The New Telephone Book’s Here!

                                           “Oh, My Gawd!  The new telephone book’s here!”

                                                                                        (Navin R. Johnson)

                                         “Boy, I wish I could get that excited about nothing.” 

                                                                                        (Harry Hartounian)

                                         “Nothing?  Are you kidding? Page 73 - Johnson,

                                         Navin R.! I'm somebody now!  Millions of people

                                         look at this book everyday! This is the kind of

                                         spontaneous publicity - your name in print -

                                         that makes people.  I'm in print! Things are going

                                         to start happening to me now

                                                                                        (Navin R. Johnson)

                                                                        The Jerk 1979

I realize that this is a terrible admission, but I understood where the Jerk, Navin, was coming from in the 1979 movie starring Steve Martin when the new telephone books were delivered.

It’s difficult to imagine that anyone would be excited about the delivery of the new telephone books to our homes, but in the 50’s, the new telephone book was a significant event.  As a kid I would spend a significant amount of time perusing the cover of the new book.  Often the covers were works of art involving intricate drawings which, when examined closely, revealed new wonders.  In those times, the books were published by the telephone companies.  There was only one.  Today we usually receive several versions of the telephone book published by various entities.

When I was a kid, it was the golden age of covers for telephone books: full-color pictorial covers.  Usually one cover was designed for the entire United States with the local location printed on it.  Sometimes the design was the same, but an appropriate local photo or illustration was used.  I think everyone’s favorite covers were the minutely detailed views of cities.  Often there were little anomalies throughout the illustration, perhaps a mother cat leading her kittens across an intersection.

After reviewing the cover, one went straight to one’s home phone’s entry.  First you checked to be sure your home was included; then you checked to be sure the number was correct; and then you perused the address.  It was a relief to see that everything was correct.

In the beginning, the only telephone books were those published by telephone companies.  These proprietary phone books have been around since before WWII.  There are so many of these non-telephone company telephone books, no one should be without one.  The question becomes how many of these should I throw away.

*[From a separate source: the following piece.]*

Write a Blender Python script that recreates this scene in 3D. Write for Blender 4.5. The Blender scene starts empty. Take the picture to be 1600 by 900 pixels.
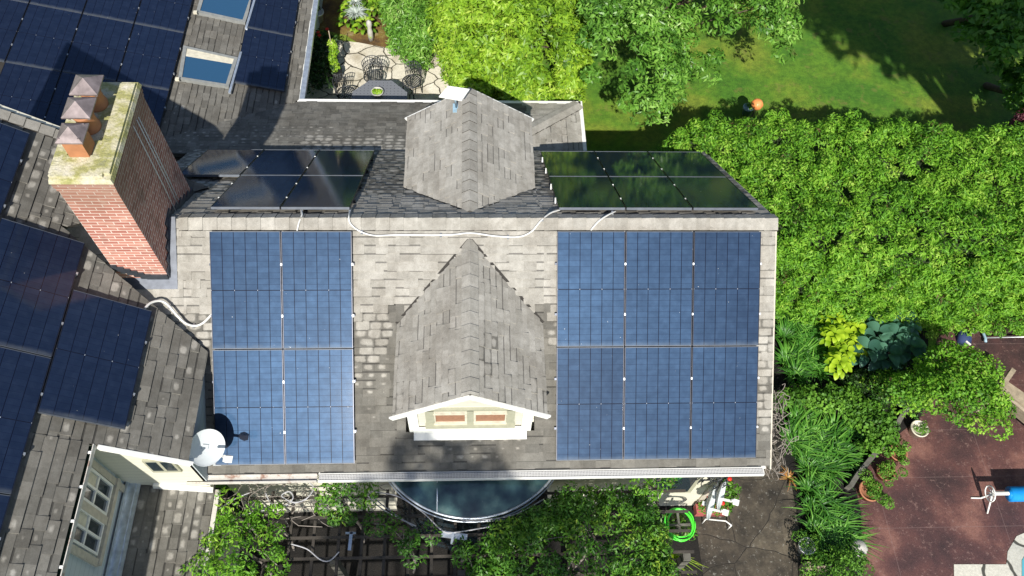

Today, there is less need of a printed telephone directory: you can go to the internet, put in the name of a person or business and get the number. 

If we didn’t have a telephone book or didn’t have one for the area in which we needed a number, we’d dial the operator and talk to a person who worked for the telephone company and ask them for the number.  It was all very personal, and these operators were very pleasant and helpful.  Later this service became automated, and we talked to recordings, and later the telephone companies started charging for the service.

The yellow pages were helpful.  If you needed a lumber yard, or an exterminator, or a funeral home, you could go to the yellow pages to find all of the lumber yards, exterminators, or funeral homes in one section of the book.  Of course this is still true, but at least equally easy is going to the internet to do a search for the type of business in your area you seek.

I suppose somewhere in the country, there are still party lines: party lines, for you younger folks, mostly existed in rural areas.  This meant two or more homes shared the same line and the phones would ring in several homes when any one of them received a call.  The trick was recognizing your own personalized ring--two shorts, two longs, etc.  The system worked fine except for one flaw: a nosy neighbor could listen in to your personal phone calls.

I guess the first telephone number was “1.”  Then it expanded to a greater and greater number until it reached seven digits.  Then area codes were added.  With the increase in the number of telephones, often area codes are divided giving folks a new number to remember.

Before there was the advent of cell phones, there was a need for public telephone booths.  You could call anywhere you wanted from one of these booths if you had enough change to satisfy the telephone company.  Today, you would be hard pressed to locate a pay phone.  Apparently, telephone books were pretty valuable items because one could seldom find a phone booth that still had its telephone book attached to the chain.

I never got into cell phone usage.  We, Linda and I, purchased one for Linda years ago because we felt that she needed it when she traveled.  She’s never used it much, and I’ve only used it a couple of times when she made me take it with me.

We do have a double set of wireless phones in our home, but next to my easy chair I have a 1940’s General Electric phone.  I bought it on Ebay and have used it for about 20 years.  It works like a charm.  However, I will admit that it’s a little on the heavy side, but I don’t care to talk on the telephone much anyway.  Oh, yeah, the only other drawback occurs when I make a call and the recording asks me to hit the pound key--not going to happen.

Unlike Navin, I don’t still get excited by the delivery of the new phone book.  I guess I’ve become as jaded as Mr. Hartounian.